This article principally examines judicial developments in three seminal cases on privacy decided before the incorporation of substantive and procedural due process in the toolkit of the Indian judiciary.
Author
Manu Chaturvedi, Lecturer, Jindal Global Law School, O.P. Jindal Global University, Sonipat, Haryana, India.
Summary
This Article seeks to analyze the use of American due process and privacy frameworks by the Indian Supreme Court in conceptualizing the right to privacy as an un-enumerated right in Chapter III (Fundamental Rights) of the Indian Constitution. The Article principally examines judicial developments in three seminal cases on privacy decided before the incorporation of substantive and procedural due process in the toolkit of the Indian judiciary. In doing so, it seeks to make a contribution towards understanding how Indian courts partake of transplantation, translation and migration of foreign jurisprudence from a comparative perspective.

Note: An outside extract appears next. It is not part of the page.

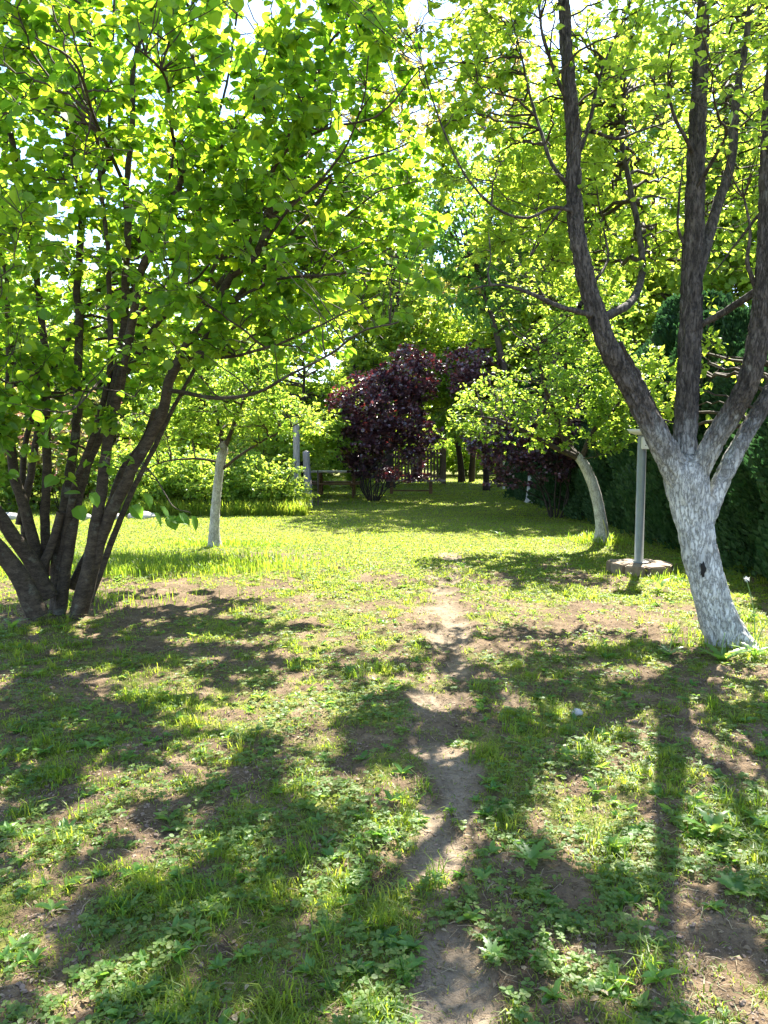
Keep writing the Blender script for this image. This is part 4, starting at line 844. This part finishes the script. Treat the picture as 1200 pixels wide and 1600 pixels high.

A few conclusions reached through the analysis are as follows: a) the three seminal Indian cases tasked with finding a right to privacy in the Indian Constitution selectively deployed American due process and privacy jurisprudence to push against the narrow conception of fundamental rights prevalent at the time; as a corollary; b) in attempting to develop privacy jurisprudence with the assistance of American cases, these cases contributed to the expansion of judicial review and total incorporation of substantive and procedural due process in India, subverting the original intent of the framers of the Indian Constitution; c) even after due process came to be accepted as a pillar of judicial review in India, the evolution of the right to privacy continued to draw on developments in American cases on privacy, and more qualitatively; and d) the use of American jurisprudence by the Indian Supreme Court to inform and develop its own jurisprudence suffered from methodological inconsistencies and broader incoherence, adversely affecting the doctrinal development of a right to privacy.